Goal of the exercise | Where a line of the material contains the string "skip", copy that line.
****************************************
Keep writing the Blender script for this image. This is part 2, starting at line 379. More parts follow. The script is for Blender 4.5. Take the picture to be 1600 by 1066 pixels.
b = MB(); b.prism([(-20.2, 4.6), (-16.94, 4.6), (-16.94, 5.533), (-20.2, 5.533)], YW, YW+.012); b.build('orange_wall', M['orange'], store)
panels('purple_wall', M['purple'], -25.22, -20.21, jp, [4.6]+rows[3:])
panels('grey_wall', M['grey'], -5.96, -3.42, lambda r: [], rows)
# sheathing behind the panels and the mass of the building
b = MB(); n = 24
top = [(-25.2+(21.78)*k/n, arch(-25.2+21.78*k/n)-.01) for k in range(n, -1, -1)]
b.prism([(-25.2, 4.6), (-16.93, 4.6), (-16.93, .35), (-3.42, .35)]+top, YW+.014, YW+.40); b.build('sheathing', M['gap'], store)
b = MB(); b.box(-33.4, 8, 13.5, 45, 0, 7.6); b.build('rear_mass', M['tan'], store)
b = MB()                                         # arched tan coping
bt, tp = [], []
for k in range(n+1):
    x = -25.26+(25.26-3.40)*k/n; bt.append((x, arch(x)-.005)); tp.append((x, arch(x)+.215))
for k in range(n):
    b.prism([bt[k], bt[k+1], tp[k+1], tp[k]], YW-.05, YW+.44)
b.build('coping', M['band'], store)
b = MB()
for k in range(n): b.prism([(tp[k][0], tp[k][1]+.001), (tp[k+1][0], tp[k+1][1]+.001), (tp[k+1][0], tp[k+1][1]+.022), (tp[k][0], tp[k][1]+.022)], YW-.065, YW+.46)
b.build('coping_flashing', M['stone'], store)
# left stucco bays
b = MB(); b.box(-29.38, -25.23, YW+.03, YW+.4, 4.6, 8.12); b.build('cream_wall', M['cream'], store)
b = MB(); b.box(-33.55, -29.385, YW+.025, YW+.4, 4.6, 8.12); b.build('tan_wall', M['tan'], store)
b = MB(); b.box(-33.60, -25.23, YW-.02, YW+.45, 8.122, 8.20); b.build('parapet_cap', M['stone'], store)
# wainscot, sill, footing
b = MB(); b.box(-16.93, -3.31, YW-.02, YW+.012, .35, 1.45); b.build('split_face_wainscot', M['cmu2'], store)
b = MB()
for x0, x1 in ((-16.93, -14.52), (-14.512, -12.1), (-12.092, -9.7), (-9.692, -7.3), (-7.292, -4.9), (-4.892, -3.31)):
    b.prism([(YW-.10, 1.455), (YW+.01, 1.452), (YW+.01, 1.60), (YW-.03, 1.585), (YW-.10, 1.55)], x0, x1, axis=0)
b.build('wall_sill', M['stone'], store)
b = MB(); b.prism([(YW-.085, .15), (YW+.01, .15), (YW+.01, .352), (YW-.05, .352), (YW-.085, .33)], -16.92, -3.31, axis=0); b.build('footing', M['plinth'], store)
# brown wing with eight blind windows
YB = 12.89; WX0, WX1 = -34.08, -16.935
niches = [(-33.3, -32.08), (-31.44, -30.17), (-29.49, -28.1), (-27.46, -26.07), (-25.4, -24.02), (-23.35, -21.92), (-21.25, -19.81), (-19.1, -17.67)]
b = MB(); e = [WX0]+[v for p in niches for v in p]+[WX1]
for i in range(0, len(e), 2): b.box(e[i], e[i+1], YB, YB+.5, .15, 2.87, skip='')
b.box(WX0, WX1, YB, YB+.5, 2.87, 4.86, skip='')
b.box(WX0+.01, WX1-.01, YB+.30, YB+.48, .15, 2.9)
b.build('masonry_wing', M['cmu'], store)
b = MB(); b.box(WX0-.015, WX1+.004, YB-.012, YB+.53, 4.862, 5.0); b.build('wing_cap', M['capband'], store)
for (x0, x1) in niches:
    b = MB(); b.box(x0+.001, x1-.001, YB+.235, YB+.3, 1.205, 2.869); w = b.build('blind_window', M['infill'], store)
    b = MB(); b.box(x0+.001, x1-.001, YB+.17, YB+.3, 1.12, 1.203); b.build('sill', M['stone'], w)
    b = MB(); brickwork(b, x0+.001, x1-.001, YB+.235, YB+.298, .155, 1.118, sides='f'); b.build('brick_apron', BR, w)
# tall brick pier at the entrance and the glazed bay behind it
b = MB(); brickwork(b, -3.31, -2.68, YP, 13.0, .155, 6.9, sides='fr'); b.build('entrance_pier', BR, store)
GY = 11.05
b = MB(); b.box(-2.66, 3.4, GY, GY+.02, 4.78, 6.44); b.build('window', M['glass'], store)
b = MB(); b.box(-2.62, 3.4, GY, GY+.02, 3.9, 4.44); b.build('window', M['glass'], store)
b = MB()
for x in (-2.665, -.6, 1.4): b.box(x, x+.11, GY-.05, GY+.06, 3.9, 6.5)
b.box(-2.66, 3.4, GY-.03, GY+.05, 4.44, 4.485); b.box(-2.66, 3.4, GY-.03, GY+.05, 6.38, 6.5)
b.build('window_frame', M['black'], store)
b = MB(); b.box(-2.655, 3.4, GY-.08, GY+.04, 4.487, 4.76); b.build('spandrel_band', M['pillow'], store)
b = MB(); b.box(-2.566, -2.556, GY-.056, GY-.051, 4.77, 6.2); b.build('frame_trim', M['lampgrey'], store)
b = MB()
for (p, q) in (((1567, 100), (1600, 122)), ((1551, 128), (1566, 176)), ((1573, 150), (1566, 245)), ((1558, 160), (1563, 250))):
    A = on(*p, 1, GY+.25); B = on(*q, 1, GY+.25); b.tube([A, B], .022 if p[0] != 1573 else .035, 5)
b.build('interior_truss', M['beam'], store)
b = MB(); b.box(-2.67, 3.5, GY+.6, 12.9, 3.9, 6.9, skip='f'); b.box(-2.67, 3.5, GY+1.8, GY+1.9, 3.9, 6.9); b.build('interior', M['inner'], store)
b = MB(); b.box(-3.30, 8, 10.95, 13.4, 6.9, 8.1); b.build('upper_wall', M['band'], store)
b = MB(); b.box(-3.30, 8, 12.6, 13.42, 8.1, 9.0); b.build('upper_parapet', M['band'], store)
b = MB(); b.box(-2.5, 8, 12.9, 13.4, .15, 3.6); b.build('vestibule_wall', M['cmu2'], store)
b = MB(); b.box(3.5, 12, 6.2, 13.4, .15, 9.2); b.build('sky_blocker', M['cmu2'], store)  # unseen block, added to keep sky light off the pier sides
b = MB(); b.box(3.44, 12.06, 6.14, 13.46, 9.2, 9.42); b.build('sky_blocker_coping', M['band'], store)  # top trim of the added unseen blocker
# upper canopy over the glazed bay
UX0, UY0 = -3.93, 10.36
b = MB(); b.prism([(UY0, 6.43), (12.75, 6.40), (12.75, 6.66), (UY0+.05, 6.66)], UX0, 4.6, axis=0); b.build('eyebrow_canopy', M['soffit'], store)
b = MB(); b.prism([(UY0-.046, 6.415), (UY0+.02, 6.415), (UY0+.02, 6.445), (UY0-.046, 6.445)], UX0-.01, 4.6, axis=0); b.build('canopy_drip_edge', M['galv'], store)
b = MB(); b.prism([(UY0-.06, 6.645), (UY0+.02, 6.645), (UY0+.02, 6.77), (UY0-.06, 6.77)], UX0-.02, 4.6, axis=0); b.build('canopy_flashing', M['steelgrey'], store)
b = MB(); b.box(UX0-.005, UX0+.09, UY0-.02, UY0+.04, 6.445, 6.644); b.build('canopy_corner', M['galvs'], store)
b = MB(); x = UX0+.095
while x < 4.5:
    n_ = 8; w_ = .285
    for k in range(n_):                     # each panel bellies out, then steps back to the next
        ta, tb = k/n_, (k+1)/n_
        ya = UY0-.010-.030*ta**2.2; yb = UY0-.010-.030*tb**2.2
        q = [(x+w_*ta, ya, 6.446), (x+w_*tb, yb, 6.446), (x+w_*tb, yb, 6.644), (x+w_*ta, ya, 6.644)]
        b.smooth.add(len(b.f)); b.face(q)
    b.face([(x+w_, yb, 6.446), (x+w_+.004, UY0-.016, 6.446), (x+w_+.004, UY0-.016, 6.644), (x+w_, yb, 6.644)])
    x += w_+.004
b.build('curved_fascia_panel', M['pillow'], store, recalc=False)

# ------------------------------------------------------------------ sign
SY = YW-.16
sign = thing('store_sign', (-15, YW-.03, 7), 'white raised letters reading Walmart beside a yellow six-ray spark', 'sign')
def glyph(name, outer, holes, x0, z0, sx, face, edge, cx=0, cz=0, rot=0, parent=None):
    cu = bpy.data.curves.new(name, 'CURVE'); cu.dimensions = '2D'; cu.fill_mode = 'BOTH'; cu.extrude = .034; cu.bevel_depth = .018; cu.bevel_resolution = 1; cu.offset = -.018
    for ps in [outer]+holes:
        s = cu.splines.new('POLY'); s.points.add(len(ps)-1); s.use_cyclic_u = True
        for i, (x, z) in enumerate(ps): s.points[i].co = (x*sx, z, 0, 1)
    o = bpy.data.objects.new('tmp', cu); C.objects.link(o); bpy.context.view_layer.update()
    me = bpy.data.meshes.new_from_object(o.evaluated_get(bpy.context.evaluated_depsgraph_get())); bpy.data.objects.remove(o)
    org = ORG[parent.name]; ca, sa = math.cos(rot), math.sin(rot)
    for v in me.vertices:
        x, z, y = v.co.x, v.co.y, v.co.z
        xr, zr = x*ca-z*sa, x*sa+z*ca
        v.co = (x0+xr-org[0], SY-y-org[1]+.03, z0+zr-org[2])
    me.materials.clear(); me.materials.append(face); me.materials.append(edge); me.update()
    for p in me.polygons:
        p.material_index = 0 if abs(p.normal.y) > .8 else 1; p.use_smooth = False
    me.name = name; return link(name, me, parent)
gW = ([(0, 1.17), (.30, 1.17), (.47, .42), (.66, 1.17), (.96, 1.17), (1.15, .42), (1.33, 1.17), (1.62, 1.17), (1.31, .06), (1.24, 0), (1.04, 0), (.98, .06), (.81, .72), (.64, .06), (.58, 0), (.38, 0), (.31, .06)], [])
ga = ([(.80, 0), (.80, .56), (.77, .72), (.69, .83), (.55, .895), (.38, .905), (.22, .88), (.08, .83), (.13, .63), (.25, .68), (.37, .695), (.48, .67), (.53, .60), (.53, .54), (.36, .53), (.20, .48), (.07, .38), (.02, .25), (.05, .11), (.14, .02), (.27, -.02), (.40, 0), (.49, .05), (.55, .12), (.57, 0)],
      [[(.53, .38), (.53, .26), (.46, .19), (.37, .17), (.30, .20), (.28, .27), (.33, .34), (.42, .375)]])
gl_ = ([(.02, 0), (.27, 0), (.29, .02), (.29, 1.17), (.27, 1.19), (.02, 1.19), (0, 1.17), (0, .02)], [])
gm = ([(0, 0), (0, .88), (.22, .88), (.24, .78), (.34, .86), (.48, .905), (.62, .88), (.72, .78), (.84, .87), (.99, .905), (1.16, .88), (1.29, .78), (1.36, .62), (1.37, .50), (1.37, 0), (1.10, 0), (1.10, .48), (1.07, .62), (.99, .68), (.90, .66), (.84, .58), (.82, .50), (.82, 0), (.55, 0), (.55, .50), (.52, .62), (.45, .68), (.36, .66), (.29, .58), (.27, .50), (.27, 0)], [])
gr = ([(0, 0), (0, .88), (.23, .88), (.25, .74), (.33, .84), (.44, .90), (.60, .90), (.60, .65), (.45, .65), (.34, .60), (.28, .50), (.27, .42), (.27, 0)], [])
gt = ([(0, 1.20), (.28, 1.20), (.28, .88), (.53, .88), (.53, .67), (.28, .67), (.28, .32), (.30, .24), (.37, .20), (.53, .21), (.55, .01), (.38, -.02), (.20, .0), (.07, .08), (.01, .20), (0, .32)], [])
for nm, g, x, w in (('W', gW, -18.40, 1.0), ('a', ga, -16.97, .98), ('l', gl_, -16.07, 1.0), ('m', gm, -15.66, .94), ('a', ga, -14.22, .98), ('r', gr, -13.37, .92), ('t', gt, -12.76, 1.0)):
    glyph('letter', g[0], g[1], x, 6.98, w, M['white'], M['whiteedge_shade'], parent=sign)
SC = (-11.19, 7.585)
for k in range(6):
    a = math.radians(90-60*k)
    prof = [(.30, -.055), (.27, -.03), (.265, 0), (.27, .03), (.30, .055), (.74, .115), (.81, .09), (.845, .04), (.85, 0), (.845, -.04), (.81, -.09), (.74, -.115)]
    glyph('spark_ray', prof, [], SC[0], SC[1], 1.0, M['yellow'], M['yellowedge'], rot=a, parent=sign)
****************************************
Answer in full |
for i in range(0, len(e), 2): b.box(e[i], e[i+1], YB, YB+.5, .15, 2.87, skip='')
b.box(WX0, WX1, YB, YB+.5, 2.87, 4.86, skip='')
b = MB(); b.box(-2.67, 3.5, GY+.6, 12.9, 3.9, 6.9, skip='f'); b.box(-2.67, 3.5, GY+1.8, GY+1.9, 3.9, 6.9); b.build('interior', M['inner'], store)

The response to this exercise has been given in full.